There are plenty of talented cooks on the TV shows, and they’ll probably find a new host that’s “fine,” but it’s going to be very, very weird not to have Kimball as host. He set the tone and the style for the show. You think of the show, and he’s the person on it you think of. You can’t just throw a bow tie on someone else. It just won’t be the same.

Memento Is Being Remade, For Some Reason

You ever notice that books don’t get rewritten? You never see a publishing company issue a press release that says they’ve hired a writer to rewrite A Tale of Two Cities or The Great Gatsby or The Bonfire of the Vanities. Sure, there might be other books in a series featuring the same characters or sequels or prequels or new writers hired to continue a series after an author dies, but you never hear a publishing company say they’re going to remake a novel.

I know I went off on a little tangent there, but it’s just my way of saying that doing a remake of Memento is a really dumb idea.

Thanksgiving Recipes

Spirtz Cookies
Spirtz Cookies

If you wanted to eat what was served at the first Thanksgiving, you could have clams, venison, mussels, and plums. But it’s 2015 and we have a lot more options than they had in 1621. Besides, try explaining to your family that, hey, this year, instead of turkey, we’re having boiled eel!

If you want a one-stop for all of your Thanksgiving cooking needs, you probably can’t do better than The New York Times’ Thanksgiving headquarters. You’ll not only find recipes there, but also a complete guide on how to plan the day and how to not freak out during that planning. But I’d also add some recipes from The Saturday Evening Post archives, including Red Rice Stuffing with Dried Fruit, a Pumpkin Chocolate Chip Cake with Spiced Glaze, and Spritz Cookies.

You could also be like Marilyn Monroe. Cooking-wise, anyway. Here’s her recipe for stuffing that was found among her personal letters. If the instructions are a little confusing the New York Times made it and lists the ingredients and instructions on their site a little more clearly.
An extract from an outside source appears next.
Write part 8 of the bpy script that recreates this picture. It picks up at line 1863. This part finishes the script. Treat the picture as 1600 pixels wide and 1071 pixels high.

Note: There’s no eel in it.

Happy Thanksgiving everybody!

Upcoming Events and Anniversaries

President Kennedy assassinated (November 22, 1963)

There are approximately 3,000 different theories on the assassination, and Newsweek has a terrific, detailed piece on what happened that day.

Boris Karloff born (November 23, 1887)

The voice of The Grinch also made a mean guacamole dip you might want to try this holiday season.

Lee Harvey Oswald killed (November 24, 1963)

Millions of people watched Oswald get shot by Jack Ruby on national television.

Charles Darwin’s On the Origin of Species published (November 24, 1859)

You can read the entire text of the groundbreaking book for free at Literature.org.

National Hockey League is formed (November 26, 1917)

The NHL replaced the NHA, the National Hockey Association.

Thanksgiving (November 26)

You can start the day by watching the Macy’s Thanksgiving Day Parade and the rest of the day watching marathons of your favorite shows.